I am more of an informal classical educator...if THAT makes any sense!
Hmmm...this might be my new mantra. ; )
Thanks.
So you are saying the Constitution is not the fruit of someone's labor ( like our early settlers and early militia)- which is protected by the fruits of the veteran's labor?
Innumerable people's labor, spanning centuries, went into the composition of the Constitution. Many people, including veterans, receive varying fruits of the labor of sustaining and defending the Constitution.
Are you saying that the first amendment, for example, is not a right given to you and protected for you by a soldier's fruits of labor?
The soldier doesn't give me any rights. Ideally he protects them, for which labor he receives both monetary and non-monetary rewards.
Again the mere fact that you are here speaking freely in an open forum, and if you are American- shows that you enjoy the fruits of many people's labor.
Yes.
Every right you have in this country is protected by the labor of our military- and they do not make a whole lot of money doing it.
Agreed.
It is a labor of love for most- and I intend to pay back into the system that many of them have died to protect and provide to us. The ability for all citizens to get a decent education, no matter how much money they have, is a huge part of what America stands for.
Yes, and it doesn't require compulsory education laws or taxation to provide a decent education to almost everyone.
"Yes, and it doesn't require compulsory education laws or taxation to provide a decent education to almost everyone."
that you think education can somehow be free.
Well that is interesting....
Free from government coercion. We don't need taxation to fund it.

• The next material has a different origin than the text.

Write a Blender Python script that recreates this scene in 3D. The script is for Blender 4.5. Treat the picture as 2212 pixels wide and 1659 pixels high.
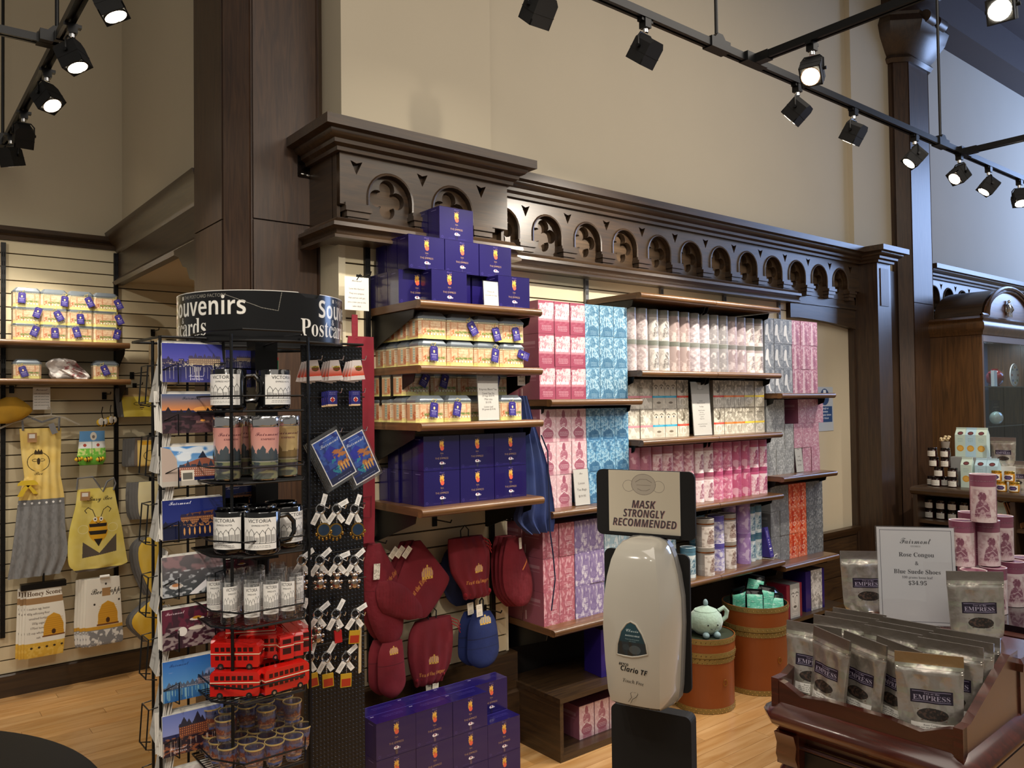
import bpy, bmesh, math, random
import numpy as np
from mathutils import Vector, Matrix
R = math.radians
random.seed(7); rng = np.random.RandomState(7)
SC = bpy.context.scene
COL = SC.collection
for o in list(bpy.data.objects): bpy.data.objects.remove(o)

# ---------------------------------------------------------------- camera, world, lights, exposure
W, H, F = 2212, 1659, 1727.3
PI_, RO_, YA_ = R(1.3055), R(-.7116), R(51.2267)
_f = np.array([math.cos(YA_)*math.cos(PI_), math.sin(YA_)*math.cos(PI_), math.sin(PI_)])
_r0 = np.array([math.sin(YA_), -math.cos(YA_), 0.]); _u0 = np.cross(_r0, _f)
_r = math.cos(RO_)*_r0+math.sin(RO_)*_u0; _u = -math.sin(RO_)*_r0+math.cos(RO_)*_u0
CAM = np.array([0, 0, 1.6])
cd = bpy.data.cameras.new('camera'); cam = bpy.data.objects.new('camera', cd); COL.objects.link(cam)
cd.sensor_width = 36; cd.lens = 36*F/W; cd.clip_start = .05; cd.clip_end = 60
M = Matrix.Identity(4)
for i in range(3):
    M[i][0] = _r[i]; M[i][1] = _u[i]; M[i][2] = -_f[i]; M[i][3] = CAM[i]
cam.matrix_world = M; SC.camera = cam
def _at(x, y, ax, v):
    d = (x-W/2)/F*_r-(y-H/2)/F*_u+_f
    return CAM+(v-CAM[ax])/d[ax]*d
def PX(x, y, v): return Vector(_at(x, y, 0, v))       # the world point seen at a pixel, on a plane of constant X, Y or Z
def PY(x, y, v): return Vector(_at(x, y, 1, v))
def PZ(x, y, v): return Vector(_at(x, y, 2, v))

SC.view_settings.view_transform = 'Standard'; SC.view_settings.look = 'None'
SC.view_settings.gamma = 1; SC.view_settings.use_curve_mapping = False
SC.view_settings.exposure = 0.0
SC.cycles.transparent_max_bounces = 32
w = bpy.data.worlds.new('world'); SC.world = w; w.use_nodes = True
bg = w.node_tree.nodes['Background']; bg.inputs[0].default_value = (1.0, .93, .82, 1); bg.inputs[1].default_value = .22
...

And how do we offer a decent education to ALL of our citizens without tax monies? Should it be a voluntary/honor system?
Interesting. Didn't NYC open a homosexual-only public school a few years ago? And didn't it close down?
Where I live, the local shool board receives approximately $7,500 per student per year. The best parochial school in our area (which has a .5% drop out rate) costs right at $6,000 per year for high school and $4,500 for K-8. If you didn't gravitate from publik skool, the math be simple.